Rush bassist and singer Geddy Lee talked in an interview with Rolling Stone magazine that Neil Peart played so hard his drum parts when recording that people could probably lit a fire with his shattered drumsticks. The musician told this story when he was asked if Neil was an easy person to deal with.
Geddy Lee says Neil Peart used to break many drumsticks when recording:
What were the kinds of things that he would truly put his foot down about?
“Well, gigs for sure. How often he would play, when he wouldn’t play, how far the drives were between. He was very determined to do a tour his way. That’s one thing. In the studio, I don’t know. He was pretty good to work with in the studio. I don’t remember many hissy fits. But if he’d done a song too many times and you wanted to ask him to change it, you’d better have a fucking good reason to ask him to change it, because he’d been chopping wood all day.”
“He’s not there to keep playing until you’ve satisfied every fucking weird experiment in your head. He would take that for a while, and pretty soon he would be done with that. You’re talking about a guy that left a serious amount of broken sticks behind him at the end of every session.”
“That’s how hard he played.
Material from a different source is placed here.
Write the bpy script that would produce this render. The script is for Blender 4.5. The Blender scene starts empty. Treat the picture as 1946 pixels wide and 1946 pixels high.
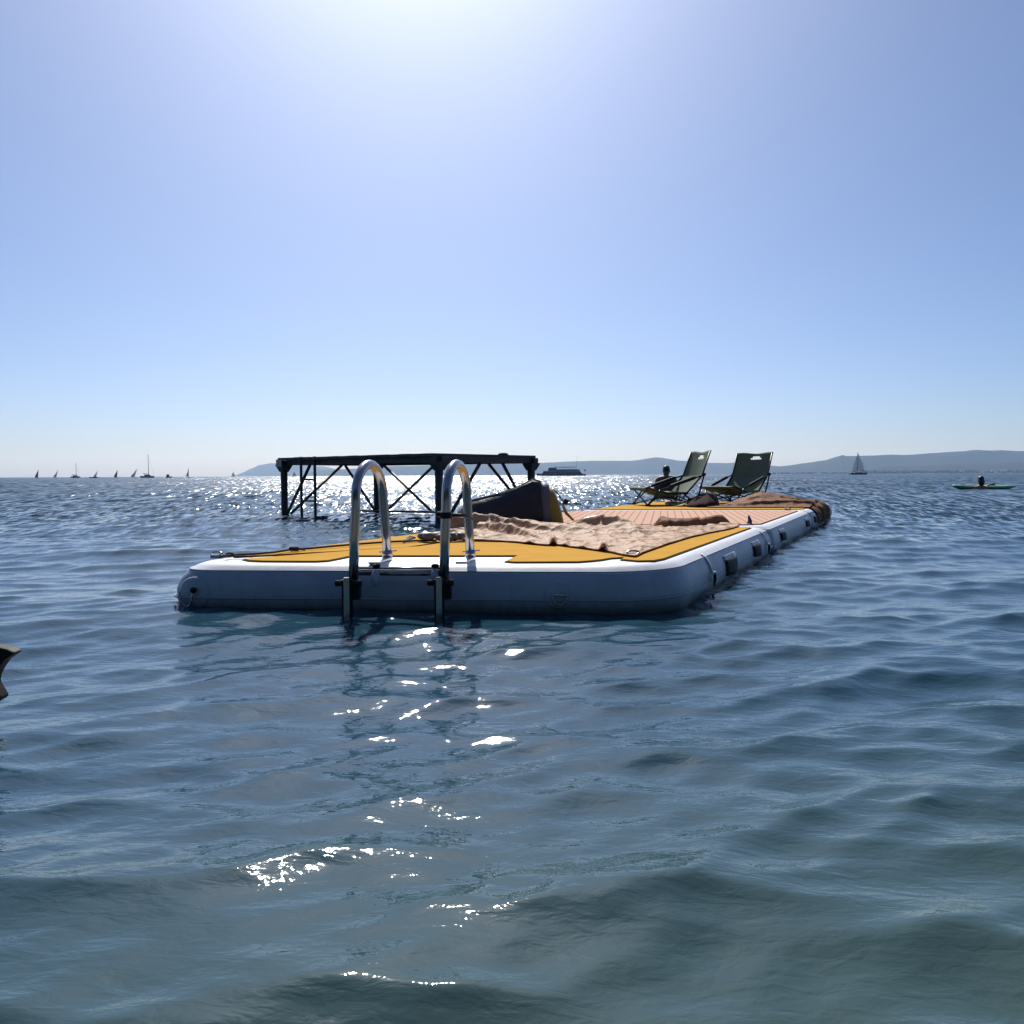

I mean, you could make a fire back there. So he had good patience. But he didn’t suffer fools, and if you were going to play the fool, he didn’t suffer you, either, no matter how much he loved you.”
You’ve said that there aren’t really Rush outtakes, but is there really nothing in this studio archive as far as perhaps different versions, Beatles Anthology–type stuff?
“No, there’s nothing. There’s nothing there. There’s nothing left. There might be half-finished demos somewhere where we got halfway through and went, “Oh, this song sucks.” And it never got made.”